Sicher haben einige dieser Siebtklässler*innen zu irgendeiner Zeit im Physikunterricht mal WEEZER gehört. Ich nicht, weswegen ich die allgegenwärtigen Vergleiche CHILDREN OF BOREDOMS mit den Ikonen des College Rock nicht wirklich verifizieren kann.
Vielleicht muss man das ja aber auch gar nicht, um festzustellen, dass hier äußerst formidable Kost geboten wird, welche insbesondere auf der A-Seite für ein Demo schon ziemlich konsistent ist. Verwundert mich allerdings auch nicht wirklich, weil eigentlich bei jeder Band, die ich auch dem Dortmunder Norden in den letzten Jahren richtig Knallerl fand, mindestens ein CHILD OF BOREDOM mit am Start war.
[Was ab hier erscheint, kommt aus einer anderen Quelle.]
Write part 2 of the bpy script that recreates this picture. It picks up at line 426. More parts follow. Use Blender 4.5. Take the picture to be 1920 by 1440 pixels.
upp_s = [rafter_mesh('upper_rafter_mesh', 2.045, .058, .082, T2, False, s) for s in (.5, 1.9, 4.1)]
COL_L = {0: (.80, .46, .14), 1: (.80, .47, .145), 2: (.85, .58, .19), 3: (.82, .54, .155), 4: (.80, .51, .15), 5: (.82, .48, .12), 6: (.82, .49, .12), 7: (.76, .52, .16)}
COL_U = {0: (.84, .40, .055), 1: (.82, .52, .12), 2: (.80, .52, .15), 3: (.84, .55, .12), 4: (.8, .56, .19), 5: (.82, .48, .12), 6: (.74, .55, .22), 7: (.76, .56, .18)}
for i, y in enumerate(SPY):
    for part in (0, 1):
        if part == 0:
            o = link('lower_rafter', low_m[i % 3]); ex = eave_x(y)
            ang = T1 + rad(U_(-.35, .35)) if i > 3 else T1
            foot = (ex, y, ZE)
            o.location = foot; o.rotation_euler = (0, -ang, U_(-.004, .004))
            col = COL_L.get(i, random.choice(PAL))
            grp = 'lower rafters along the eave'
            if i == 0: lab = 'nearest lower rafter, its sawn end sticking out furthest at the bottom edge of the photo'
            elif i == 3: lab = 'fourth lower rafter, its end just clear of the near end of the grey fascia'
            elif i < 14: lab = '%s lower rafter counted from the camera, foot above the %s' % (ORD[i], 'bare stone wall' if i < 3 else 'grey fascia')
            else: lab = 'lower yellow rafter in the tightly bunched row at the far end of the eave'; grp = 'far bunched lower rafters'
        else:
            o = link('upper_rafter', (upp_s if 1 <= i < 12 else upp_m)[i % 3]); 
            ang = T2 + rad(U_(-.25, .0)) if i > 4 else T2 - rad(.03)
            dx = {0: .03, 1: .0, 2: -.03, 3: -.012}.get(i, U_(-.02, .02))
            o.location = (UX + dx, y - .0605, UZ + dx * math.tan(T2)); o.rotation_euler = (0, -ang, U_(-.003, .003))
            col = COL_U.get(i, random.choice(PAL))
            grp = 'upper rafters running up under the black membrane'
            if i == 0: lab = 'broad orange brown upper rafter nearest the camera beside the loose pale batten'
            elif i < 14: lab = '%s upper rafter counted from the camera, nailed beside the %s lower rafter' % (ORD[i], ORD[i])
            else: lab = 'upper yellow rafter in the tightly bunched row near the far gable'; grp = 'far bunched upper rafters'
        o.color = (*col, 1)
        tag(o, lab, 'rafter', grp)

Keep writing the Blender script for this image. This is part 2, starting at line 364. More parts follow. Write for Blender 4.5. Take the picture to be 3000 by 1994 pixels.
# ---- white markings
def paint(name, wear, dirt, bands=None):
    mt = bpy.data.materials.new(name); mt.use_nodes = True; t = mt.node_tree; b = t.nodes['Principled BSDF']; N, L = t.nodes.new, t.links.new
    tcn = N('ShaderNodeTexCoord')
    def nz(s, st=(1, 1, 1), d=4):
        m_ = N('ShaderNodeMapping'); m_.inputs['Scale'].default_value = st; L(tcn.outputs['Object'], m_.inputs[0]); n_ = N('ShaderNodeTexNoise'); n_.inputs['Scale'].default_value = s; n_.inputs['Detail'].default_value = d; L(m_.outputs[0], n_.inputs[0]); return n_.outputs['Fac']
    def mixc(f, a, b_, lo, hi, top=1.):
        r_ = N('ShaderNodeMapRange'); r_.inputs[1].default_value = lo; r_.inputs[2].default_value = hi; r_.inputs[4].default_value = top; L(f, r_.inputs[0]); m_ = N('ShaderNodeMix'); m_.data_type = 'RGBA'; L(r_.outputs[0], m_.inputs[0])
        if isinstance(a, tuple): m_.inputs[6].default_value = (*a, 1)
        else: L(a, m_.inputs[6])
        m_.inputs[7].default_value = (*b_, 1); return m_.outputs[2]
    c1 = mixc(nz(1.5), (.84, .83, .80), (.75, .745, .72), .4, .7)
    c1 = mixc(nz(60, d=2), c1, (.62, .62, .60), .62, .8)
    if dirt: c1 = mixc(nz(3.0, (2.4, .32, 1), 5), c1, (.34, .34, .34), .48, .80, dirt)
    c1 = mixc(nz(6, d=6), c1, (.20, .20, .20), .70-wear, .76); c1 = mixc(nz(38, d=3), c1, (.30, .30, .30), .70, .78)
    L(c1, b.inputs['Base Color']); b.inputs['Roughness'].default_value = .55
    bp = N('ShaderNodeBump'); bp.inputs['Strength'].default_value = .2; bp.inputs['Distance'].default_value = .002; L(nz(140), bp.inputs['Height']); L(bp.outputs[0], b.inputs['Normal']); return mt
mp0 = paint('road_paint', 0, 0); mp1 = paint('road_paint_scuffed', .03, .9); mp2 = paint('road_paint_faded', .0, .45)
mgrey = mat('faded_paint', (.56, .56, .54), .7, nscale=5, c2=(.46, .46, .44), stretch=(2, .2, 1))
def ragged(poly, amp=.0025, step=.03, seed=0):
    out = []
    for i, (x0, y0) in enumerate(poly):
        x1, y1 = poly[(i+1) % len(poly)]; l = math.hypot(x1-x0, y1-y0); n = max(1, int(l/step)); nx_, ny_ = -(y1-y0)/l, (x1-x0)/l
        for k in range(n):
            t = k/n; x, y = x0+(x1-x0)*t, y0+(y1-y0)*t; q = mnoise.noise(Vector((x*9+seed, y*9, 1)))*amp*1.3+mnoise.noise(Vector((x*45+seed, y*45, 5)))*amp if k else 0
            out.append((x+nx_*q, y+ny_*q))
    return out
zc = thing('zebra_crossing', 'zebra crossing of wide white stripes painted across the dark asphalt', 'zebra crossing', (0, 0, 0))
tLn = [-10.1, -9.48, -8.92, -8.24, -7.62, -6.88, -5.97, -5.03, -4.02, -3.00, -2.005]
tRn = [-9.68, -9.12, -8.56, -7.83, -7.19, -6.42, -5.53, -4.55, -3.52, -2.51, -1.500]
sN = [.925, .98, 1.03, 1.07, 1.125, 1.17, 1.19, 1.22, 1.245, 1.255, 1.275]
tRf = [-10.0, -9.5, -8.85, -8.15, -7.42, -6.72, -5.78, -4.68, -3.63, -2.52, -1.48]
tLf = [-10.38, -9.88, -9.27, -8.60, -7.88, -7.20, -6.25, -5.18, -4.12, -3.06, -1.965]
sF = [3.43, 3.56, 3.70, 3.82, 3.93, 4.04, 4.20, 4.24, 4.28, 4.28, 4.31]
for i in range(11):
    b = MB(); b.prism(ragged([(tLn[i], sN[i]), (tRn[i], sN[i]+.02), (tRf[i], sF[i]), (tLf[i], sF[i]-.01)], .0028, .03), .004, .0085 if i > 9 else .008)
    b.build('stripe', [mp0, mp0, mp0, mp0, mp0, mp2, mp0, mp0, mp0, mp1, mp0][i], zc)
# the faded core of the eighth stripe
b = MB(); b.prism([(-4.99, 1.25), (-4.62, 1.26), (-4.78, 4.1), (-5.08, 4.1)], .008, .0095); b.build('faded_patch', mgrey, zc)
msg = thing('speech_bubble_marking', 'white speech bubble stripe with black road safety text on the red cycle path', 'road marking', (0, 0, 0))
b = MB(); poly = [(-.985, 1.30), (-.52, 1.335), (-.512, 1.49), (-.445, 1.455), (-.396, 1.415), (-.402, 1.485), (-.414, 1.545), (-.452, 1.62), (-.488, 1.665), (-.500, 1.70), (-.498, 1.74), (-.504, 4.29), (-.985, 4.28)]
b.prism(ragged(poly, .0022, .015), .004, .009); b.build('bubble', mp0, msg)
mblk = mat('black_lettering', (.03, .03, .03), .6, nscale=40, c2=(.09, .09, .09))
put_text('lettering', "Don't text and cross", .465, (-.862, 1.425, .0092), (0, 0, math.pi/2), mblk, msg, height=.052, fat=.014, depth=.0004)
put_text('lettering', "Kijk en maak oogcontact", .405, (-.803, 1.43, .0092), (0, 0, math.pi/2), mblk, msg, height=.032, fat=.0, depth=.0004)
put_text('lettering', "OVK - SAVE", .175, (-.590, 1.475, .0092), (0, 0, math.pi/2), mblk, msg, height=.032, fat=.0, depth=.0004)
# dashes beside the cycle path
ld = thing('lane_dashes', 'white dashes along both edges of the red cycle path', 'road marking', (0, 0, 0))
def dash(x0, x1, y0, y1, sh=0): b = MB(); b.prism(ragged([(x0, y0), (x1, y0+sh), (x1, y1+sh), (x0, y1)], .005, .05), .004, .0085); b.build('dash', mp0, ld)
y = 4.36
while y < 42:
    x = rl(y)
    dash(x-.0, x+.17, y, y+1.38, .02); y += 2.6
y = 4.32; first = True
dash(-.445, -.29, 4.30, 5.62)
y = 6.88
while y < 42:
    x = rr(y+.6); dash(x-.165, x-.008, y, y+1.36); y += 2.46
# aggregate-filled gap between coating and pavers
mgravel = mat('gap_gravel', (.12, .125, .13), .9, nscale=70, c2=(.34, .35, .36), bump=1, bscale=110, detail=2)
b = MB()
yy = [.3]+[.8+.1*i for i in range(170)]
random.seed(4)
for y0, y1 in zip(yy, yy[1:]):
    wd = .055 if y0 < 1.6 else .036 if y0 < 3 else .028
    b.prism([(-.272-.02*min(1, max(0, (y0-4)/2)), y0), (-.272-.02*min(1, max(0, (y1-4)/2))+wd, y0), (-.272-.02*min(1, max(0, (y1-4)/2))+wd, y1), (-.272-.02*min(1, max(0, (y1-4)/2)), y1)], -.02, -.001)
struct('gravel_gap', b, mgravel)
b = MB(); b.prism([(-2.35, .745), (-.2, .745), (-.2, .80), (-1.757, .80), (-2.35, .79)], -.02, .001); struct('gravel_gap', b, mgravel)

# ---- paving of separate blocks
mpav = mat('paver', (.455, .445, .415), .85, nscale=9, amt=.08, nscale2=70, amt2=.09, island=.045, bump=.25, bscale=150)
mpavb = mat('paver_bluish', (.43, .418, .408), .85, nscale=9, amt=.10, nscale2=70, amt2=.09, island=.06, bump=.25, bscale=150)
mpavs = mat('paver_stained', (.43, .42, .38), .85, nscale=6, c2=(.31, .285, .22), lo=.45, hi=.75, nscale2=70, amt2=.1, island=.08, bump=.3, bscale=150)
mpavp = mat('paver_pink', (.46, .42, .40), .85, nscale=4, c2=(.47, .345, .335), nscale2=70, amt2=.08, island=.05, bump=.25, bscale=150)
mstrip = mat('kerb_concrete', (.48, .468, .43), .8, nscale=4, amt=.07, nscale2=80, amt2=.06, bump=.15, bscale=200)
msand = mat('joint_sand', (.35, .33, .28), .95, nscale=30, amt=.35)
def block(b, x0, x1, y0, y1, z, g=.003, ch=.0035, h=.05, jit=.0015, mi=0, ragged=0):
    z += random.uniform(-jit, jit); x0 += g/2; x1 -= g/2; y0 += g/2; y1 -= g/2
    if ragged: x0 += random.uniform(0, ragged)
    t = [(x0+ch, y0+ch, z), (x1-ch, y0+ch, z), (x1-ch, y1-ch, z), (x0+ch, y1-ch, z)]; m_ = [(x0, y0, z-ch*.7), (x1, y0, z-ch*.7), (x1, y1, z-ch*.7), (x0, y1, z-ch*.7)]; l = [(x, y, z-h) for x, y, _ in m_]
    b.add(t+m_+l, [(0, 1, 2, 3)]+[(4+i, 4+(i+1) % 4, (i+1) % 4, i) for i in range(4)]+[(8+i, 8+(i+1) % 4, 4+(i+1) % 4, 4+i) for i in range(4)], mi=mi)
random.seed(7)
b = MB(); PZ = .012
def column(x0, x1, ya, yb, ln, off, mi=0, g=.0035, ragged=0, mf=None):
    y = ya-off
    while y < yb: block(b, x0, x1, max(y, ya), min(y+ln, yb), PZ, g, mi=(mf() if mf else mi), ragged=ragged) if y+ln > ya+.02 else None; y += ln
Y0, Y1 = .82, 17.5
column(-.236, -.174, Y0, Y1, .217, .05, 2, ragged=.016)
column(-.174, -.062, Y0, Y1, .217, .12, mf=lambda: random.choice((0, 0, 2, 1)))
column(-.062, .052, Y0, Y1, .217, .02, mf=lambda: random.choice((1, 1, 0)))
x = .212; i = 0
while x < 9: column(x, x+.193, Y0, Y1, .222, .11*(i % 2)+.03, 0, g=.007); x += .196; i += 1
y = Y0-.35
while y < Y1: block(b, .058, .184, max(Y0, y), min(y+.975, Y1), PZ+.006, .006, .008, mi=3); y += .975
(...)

Genretechnisch bewegen sich die Songs irgendwo zwischen unpeinlichem Poppunk und Indierock. Beides Musikrichtungen, mit denen ich eigentlich nicht besonders viel anfangen kann. Aber CHILDREN OF BOREDOM hauen mich um und das liegt am herrlich schrammligen Grunge-Sound und den Songstrukturen, die die Punkwurzeln offenbaren. Kaum ein Song wird so richtig zu Ende gespielt. Anfänge und Enden verschwimmen. Ne Hook gibts irgendwie immer, aber kommt die jetzt noch mal? Das Ganze ist irgendwie unperfekt und das find ich geil. Alles gespielt mit mit dieser Leichtigkeit, die ich sowohl instrumental als auch textlich beneidenswert finde.
Ich glaube jede*r der*die in seinem*ihrem Leben schon mal ne handvoll Songs geschrieben hat, kennt den Moment, an dem man sich fragt, ob der ein oder andere Part im gerade geschrieben Stück nicht doch zu glatt, poppig, cheesy, stumpf… (Liste bitte entsprechend individuellem Proberaumlangenscheidt vervollständigen) ist.
Genau diese Momente finde ich in den 11 Songs ständig.
Allerdings sind sie toll und schön und absolut wertvoll! Sie kommen daher mit einer Gelassenheit, die Mut macht beim nächsten dieser Momente einfach mal drauf zu scheißen, weiter auf den selben zwei Akkorden rumzureiten und dabei einfach irgendeine Geschichte zu erzählen. Zum Beispiel die, wo du am Flughafen eine*n Freund*in abholst und es dich völlig aus den Socken haut, dass dich eine dir vollkommen unbekannte Person einfach so grüßt (High).
Oder die Geschichte darüber, dass du irgendwie grad keinen Bock auf deine*n beste*n Freund*in hast und dir deswegen irgendwelche Stories ausdenkst, weswegen du seine*ihre Anrufe nicht beantworten muss (Homie).
All das ist ganz und gar nicht langweilig und noch weniger trivial, weil es uns alle irgendwie betrifft und das auch mal abseits der ganz großen Themen.
Ich wünsche mir, dass CHILDREN OF BOREDOM ganz schnell neues Material nachlegen, denn das Demo hier ist definitiv mein Tape des Sommers.